§ **GIVEN EXERCISE**: Retype the material word for word.

/---

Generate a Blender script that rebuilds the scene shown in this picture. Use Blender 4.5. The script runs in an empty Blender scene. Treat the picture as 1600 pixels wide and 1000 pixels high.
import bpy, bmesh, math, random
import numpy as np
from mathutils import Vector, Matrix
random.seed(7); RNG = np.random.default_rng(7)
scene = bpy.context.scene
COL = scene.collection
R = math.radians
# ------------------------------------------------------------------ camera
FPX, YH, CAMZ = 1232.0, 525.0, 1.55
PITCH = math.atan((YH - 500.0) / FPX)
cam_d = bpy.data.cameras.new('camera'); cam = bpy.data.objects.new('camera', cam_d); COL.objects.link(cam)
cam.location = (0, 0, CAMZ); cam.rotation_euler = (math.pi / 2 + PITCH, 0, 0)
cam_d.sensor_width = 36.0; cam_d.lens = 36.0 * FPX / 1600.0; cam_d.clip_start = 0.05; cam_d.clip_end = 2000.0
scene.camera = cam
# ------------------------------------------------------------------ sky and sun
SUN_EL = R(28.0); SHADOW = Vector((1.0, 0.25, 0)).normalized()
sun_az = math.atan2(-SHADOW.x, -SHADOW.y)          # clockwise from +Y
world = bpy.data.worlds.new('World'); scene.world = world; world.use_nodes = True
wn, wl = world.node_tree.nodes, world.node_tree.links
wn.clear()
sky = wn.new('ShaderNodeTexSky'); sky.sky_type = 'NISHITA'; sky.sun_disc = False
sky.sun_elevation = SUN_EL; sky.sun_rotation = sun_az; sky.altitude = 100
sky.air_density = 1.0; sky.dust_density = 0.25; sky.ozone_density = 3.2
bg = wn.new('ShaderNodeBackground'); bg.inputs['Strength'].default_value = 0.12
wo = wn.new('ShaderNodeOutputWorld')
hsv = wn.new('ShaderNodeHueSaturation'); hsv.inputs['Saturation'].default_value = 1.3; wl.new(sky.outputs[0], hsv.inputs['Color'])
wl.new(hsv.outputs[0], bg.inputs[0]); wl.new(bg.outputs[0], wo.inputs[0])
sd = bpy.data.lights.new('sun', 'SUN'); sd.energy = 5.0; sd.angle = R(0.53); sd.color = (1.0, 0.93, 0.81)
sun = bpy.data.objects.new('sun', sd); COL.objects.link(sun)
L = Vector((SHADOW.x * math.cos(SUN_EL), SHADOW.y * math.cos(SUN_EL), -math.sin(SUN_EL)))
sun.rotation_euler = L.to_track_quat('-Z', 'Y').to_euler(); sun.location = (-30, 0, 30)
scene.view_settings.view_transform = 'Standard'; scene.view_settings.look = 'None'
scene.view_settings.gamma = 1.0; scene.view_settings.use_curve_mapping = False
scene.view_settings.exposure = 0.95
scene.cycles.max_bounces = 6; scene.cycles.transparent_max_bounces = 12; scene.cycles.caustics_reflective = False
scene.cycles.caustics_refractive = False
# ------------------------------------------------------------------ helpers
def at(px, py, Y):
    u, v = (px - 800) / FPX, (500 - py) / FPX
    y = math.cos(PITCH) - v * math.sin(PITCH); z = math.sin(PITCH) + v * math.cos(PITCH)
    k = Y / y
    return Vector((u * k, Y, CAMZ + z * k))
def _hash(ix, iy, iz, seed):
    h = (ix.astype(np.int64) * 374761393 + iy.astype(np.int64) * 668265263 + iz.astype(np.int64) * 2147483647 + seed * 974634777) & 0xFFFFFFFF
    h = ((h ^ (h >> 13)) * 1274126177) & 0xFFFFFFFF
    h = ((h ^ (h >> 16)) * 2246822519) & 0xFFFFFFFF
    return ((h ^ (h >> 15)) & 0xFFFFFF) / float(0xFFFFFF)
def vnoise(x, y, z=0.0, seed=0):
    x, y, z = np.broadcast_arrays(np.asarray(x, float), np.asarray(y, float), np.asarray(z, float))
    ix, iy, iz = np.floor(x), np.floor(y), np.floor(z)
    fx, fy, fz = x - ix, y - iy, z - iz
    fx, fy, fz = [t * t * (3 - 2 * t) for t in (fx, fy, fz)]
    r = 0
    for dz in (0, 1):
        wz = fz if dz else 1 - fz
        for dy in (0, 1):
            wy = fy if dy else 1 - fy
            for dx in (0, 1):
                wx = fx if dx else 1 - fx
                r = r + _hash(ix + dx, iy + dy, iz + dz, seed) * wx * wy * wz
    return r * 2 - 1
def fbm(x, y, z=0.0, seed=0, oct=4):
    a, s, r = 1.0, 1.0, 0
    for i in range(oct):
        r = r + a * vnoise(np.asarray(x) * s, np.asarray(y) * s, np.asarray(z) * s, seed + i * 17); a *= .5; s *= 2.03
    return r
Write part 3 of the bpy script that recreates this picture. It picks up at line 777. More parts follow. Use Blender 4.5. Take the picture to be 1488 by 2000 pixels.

\---

§ **TASK ANSWER**:
Generate a Blender script that rebuilds the scene shown in this picture. Use Blender 4.5. The script runs in an empty Blender scene. Treat the picture as 1600 pixels wide and 1000 pixels high.
import bpy, bmesh, math, random
import numpy as np
from mathutils import Vector, Matrix
random.seed(7); RNG = np.random.default_rng(7)
scene = bpy.context.scene
COL = scene.collection
R = math.radians
# ------------------------------------------------------------------ camera
FPX, YH, CAMZ = 1232.0, 525.0, 1.55
PITCH = math.atan((YH - 500.0) / FPX)
cam_d = bpy.data.cameras.new('camera'); cam = bpy.data.objects.new('camera', cam_d); COL.objects.link(cam)
cam.location = (0, 0, CAMZ); cam.rotation_euler = (math.pi / 2 + PITCH, 0, 0)
cam_d.sensor_width = 36.0; cam_d.lens = 36.0 * FPX / 1600.0; cam_d.clip_start = 0.05; cam_d.clip_end = 2000.0
scene.camera = cam
# ------------------------------------------------------------------ sky and sun
SUN_EL = R(28.0); SHADOW = Vector((1.0, 0.25, 0)).normalized()
sun_az = math.atan2(-SHADOW.x, -SHADOW.y)          # clockwise from +Y
world = bpy.data.worlds.new('World'); scene.world = world; world.use_nodes = True
wn, wl = world.node_tree.nodes, world.node_tree.links
wn.clear()
sky = wn.new('ShaderNodeTexSky'); sky.sky_type = 'NISHITA'; sky.sun_disc = False
sky.sun_elevation = SUN_EL; sky.sun_rotation = sun_az; sky.altitude = 100
sky.air_density = 1.0; sky.dust_density = 0.25; sky.ozone_density = 3.2
bg = wn.new('ShaderNodeBackground'); bg.inputs['Strength'].default_value = 0.12
wo = wn.new('ShaderNodeOutputWorld')
hsv = wn.new('ShaderNodeHueSaturation'); hsv.inputs['Saturation'].default_value = 1.3; wl.new(sky.outputs[0], hsv.inputs['Color'])
wl.new(hsv.outputs[0], bg.inputs[0]); wl.new(bg.outputs[0], wo.inputs[0])
sd = bpy.data.lights.new('sun', 'SUN'); sd.energy = 5.0; sd.angle = R(0.53); sd.color = (1.0, 0.93, 0.81)
sun = bpy.data.objects.new('sun', sd); COL.objects.link(sun)
L = Vector((SHADOW.x * math.cos(SUN_EL), SHADOW.y * math.cos(SUN_EL), -math.sin(SUN_EL)))
sun.rotation_euler = L.to_track_quat('-Z', 'Y').to_euler(); sun.location = (-30, 0, 30)
scene.view_settings.view_transform = 'Standard'; scene.view_settings.look = 'None'
scene.view_settings.gamma = 1.0; scene.view_settings.use_curve_mapping = False
scene.view_settings.exposure = 0.95
scene.cycles.max_bounces = 6; scene.cycles.transparent_max_bounces = 12; scene.cycles.caustics_reflective = False
scene.cycles.caustics_refractive = False
# ------------------------------------------------------------------ helpers
def at(px, py, Y):
    u, v = (px - 800) / FPX, (500 - py) / FPX
    y = math.cos(PITCH) - v * math.sin(PITCH); z = math.sin(PITCH) + v * math.cos(PITCH)
    k = Y / y
    return Vector((u * k, Y, CAMZ + z * k))
def _hash(ix, iy, iz, seed):
    h = (ix.astype(np.int64) * 374761393 + iy.astype(np.int64) * 668265263 + iz.astype(np.int64) * 2147483647 + seed * 974634777) & 0xFFFFFFFF
    h = ((h ^ (h >> 13)) * 1274126177) & 0xFFFFFFFF
    h = ((h ^ (h >> 16)) * 2246822519) & 0xFFFFFFFF
    return ((h ^ (h >> 15)) & 0xFFFFFF) / float(0xFFFFFF)
def vnoise(x, y, z=0.0, seed=0):
    x, y, z = np.broadcast_arrays(np.asarray(x, float), np.asarray(y, float), np.asarray(z, float))
    ix, iy, iz = np.floor(x), np.floor(y), np.floor(z)
    fx, fy, fz = x - ix, y - iy, z - iz
    fx, fy, fz = [t * t * (3 - 2 * t) for t in (fx, fy, fz)]
    r = 0
    for dz in (0, 1):
        wz = fz if dz else 1 - fz
        for dy in (0, 1):
            wy = fy if dy else 1 - fy
            for dx in (0, 1):
                wx = fx if dx else 1 - fx
                r = r + _hash(ix + dx, iy + dy, iz + dz, seed) * wx * wy * wz
    return r * 2 - 1
def fbm(x, y, z=0.0, seed=0, oct=4):
    a, s, r = 1.0, 1.0, 0
    for i in range(oct):
        r = r + a * vnoise(np.asarray(x) * s, np.asarray(y) * s, np.asarray(z) * s, seed + i * 17); a *= .5; s *= 2.03
    return r
Write part 3 of the bpy script that recreates this picture. It picks up at line 777. More parts follow. Use Blender 4.5. Take the picture to be 1488 by 2000 pixels.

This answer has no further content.